Gold: So läuft das neue Wertungssystem



Europa - Der Eurovision Song Contest hat in seiner 64jährigen Geschichte diverse Wertungsmechanismen über sich ergehen lassen müssen und auch in diesem Jahr macht die EBU nicht Halt vor neuen Änderungen. Das grundsätzliche Konzept bleibt zwar erhalten, zunächst werden die Spokespersons aus 41 Ländern die Punkte der Jury vergeben, danach sind die Publikumsstimmen an der Reihe. Hier hat die Rundfunkunion aber den Korrekturstift angesetzt.

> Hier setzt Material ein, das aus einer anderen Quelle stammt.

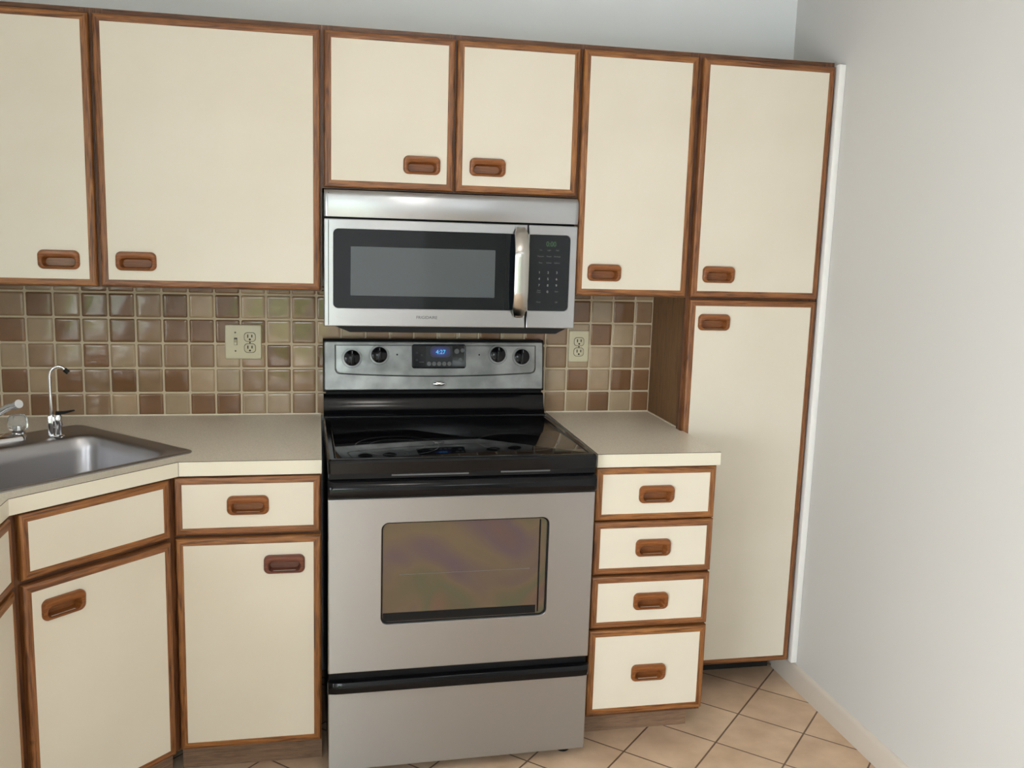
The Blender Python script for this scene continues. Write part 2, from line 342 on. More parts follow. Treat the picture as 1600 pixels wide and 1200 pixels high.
# baseboard with a rounded top, and the white filler strip beside the pantry
b = MB(); bx = X1
prof = [(bx, 0.0), (bx-0.012, 0.0), (bx-0.012, 0.066), (bx-0.010, 0.074), (bx-0.006, 0.079), (bx, 0.081)]
b.loft([[(x, y, z) for x, z in prof] for y in (-0.195, Y0)], True, True)
struct(b.build('baseboard_right', BASEB), 'white baseboard along the foot of the right wall', 'baseboard')
struct(MB().box(1.5835, 1.6055, -0.352, -0.325, 0.088, 2.083, 0.0015).build('trim_1', WHITE), 'narrow bright white filler strip between pantry and right wall', 'trim')

# ceiling lamp (above and behind the picture)
lt = thing('ceiling_lamp', 'round flush white ceiling lamp in the middle of the kitchen', 'lamp', (CEIL_LAMP[0], CEIL_LAMP[1], CEIL))
MB().lathe([(0.19, 0), (0.19, -0.02), (0.18, -0.025)], n=48).build('lamp_base', WHITE, lt)
MB().lathe([(0.175, -0.025), (0.17, -0.05), (0.14, -0.075), (0.08, -0.09), (0.001, -0.094)], n=48, cap0=False).build('lamp_diffuser', SHADE, lt)
ld = bpy.data.lights.new('ceiling_bulb', 'POINT'); ld.shadow_soft_size = 0.10; ld.energy = CEIL_LAMP[2]; ld.color = (1.0, 0.95, 0.89)
lo = bpy.data.objects.new('ceiling_bulb', ld); C.objects.link(lo); lo.location = (CEIL_LAMP[0], CEIL_LAMP[1], CEIL-0.21)

# outside
g = MB().box(-4, 5, -9, Y0-WT, -0.12, -0.02).build('patio_ground', PATIO); struct(g, 'patio ground outside the glass door', 'ground')
b = MB()
for k in range(520):
    x = random.uniform(-3.5, 4); z = random.uniform(0.0, 1.75); y = -7.6+random.uniform(-0.3, 0.3)
    a = Vector((random.uniform(-1, 1), random.uniform(-1, 1), random.uniform(-1, 1))).normalized(); c = a.orthogonal().normalized(); d = 0.16
    p = Vector((x, y, z)); b.poly([p-a*d, p+c*d*0.4, p+a*d, p-c*d*0.4])
b.box(-3.5, 4, -7.9, -7.55, -0.02, 1.55)
tag(b.build('hedge', LEAF, recalc=False), 'green hedge outside behind the glass door', 'hedge')

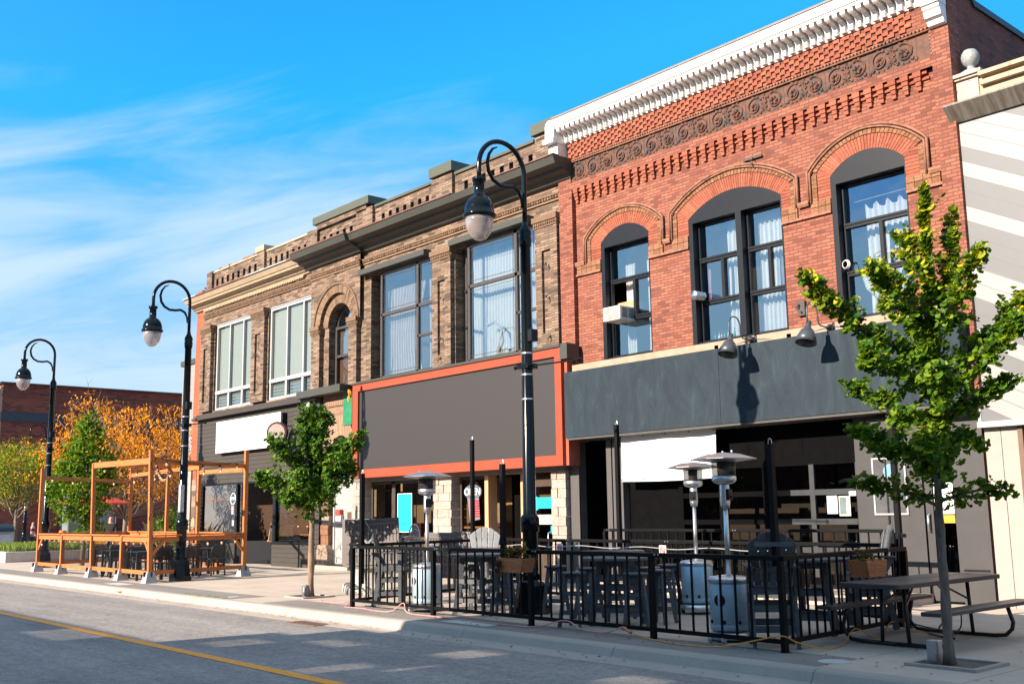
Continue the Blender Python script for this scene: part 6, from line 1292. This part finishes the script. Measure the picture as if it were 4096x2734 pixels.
# fallen leaves
mb = MB(); r_ = random.Random(5)
for i in range(150):
    x = r_.uniform(-17, -4); y = r_.choice((r_.uniform(9.62, 12), r_.uniform(9.1, 9.35), r_.uniform(9.7, 10.2))); z = .012 if y > 9.5 else -.128; mb.add([(x, y, z), (x+.025, y+.012, z+.008), (x+.03, y+.035, z+.002), (x+.002, y+.025, z+.012)], [(0, 1, 2, 3)])
for i in range(240):
    x = r_.uniform(-42, -14); y = r_.uniform(9.12, 9.36)-.0; mb.add([(x, y, -.128), (x+.03, y+.01, -.122), (x+.03, y+.03, -.126), (x, y+.025, -.12)], [(0, 1, 2, 3)])
struct(mb, 'leaf_litter', island('litter', [(.35, .08, .03), (.45, .35, .25), (.28, .10, .05), (.55, .5, .42)], .8, .1, 3, 0), 'stuff')
mb = MB()
for i in range(1800): x = r_.uniform(-76, -62); y = r_.uniform(21.5, 30); z = .06; mb.add([(x, y, z), (x+.2, y, z+.02), (x+.2, y+.18, z), (x, y+.2, z+.03)], [(0, 1, 2, 3)])
sheet(-78, 21.2, -62, 31, -.13, 'leafy_verge', mat('leafy_soil', (.30, .12, .03), .9, var=.3, scale=3)); struct(mb, 'fallen_leaves', OL, 'stuff')
# tree pits
for x, y, lb in ((-5.42, 10.66, 0), (-18.9, 10.95, 1)):
    q = MB().box(x-.38, y-.36, .001, x+.38, y-.30, .03).box(x-.38, y+.30, .001, x+.38, y+.36, .03).box(x-.38, y-.30, .001, x-.32, y+.30, .03).box(x+.32, y-.30, .001, x+.38, y+.30, .03)
    struct(q, 'tree_pit_kerb', CURBM); struct(MB().box(x-.32, y-.30, .0, x+.32, y+.30, .008), 'tree_pit_soil', mat('pit_soil', (.13, .10, .08), .95, var=.4, scale=20) if not lb else bpy.data.materials['pit_soil'])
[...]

Stellten das neue Voting vor:
Måns & Petra
Statt die Punkte in ihrer Wertigkeit steigend zu präsentieren ("From the lowest to the highest", Zitat Petra Mede), wird das Feld nunmehr von hinten aufgeräumt. Dies bietet einen anderen Blick auf die Verteilung der Punkte, macht es aber schwieriger auf Anhieb zu sehen, wer das Televoting gewonnen hat und auch, welche Nationen am wenigsten Punkte bei den Zuschauern erreicht haben. Findige Eurovisionsfans haben sich, wie im unten stehenden Video zu sehen ist, das Voting von Lissabon vorgeknöpft, und die Punktevergabe nach dem neuen Modus zusammengeklebt.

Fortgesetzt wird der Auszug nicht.